Makes a great side dish or accompaniment for chicken, rice or any number of things. Makes a great salad with some crusty bread thrown in and oh, it is a quick and fabulous Cinco de Mayo side! Though you may need to thaw some frozen kernels then. 

Cook’s notes:

The rules contained in this recipe are more like guidelines. You cannot go wrong here no matter how you change up the steps. Throw the tomatoes into the pan with the corn for example, or toss the lime juice and vinegar in once off the heat (actually this is what the recipe instructs. I always forget to and throw them in the pan – no problem.) It makes little difference to the general make-up of the dish. Add as much or as little jalapeno as you want. Personally, a de-seeded jalapeno tastes like bell pepper to me, so I use 4. I like the soft crunch it brings to the party.The cayenne pepper will help you turn the heat up or down so use according to taste.
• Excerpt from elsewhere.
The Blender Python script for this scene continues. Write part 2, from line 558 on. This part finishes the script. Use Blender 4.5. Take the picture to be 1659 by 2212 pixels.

The sweetness of the corn mingles so well with the acid and heat of the other ingredients to create a dish that is quite gratifying. We had this as a salad with some crusty Ikea cardamom toast and tea. San Francisco was cold and foggy that day but the sun broke through the fog just as we sat down to eat. I’m sure the meteorologists have an explanation. I prefer to think it was the power of suggestion from this simple meal.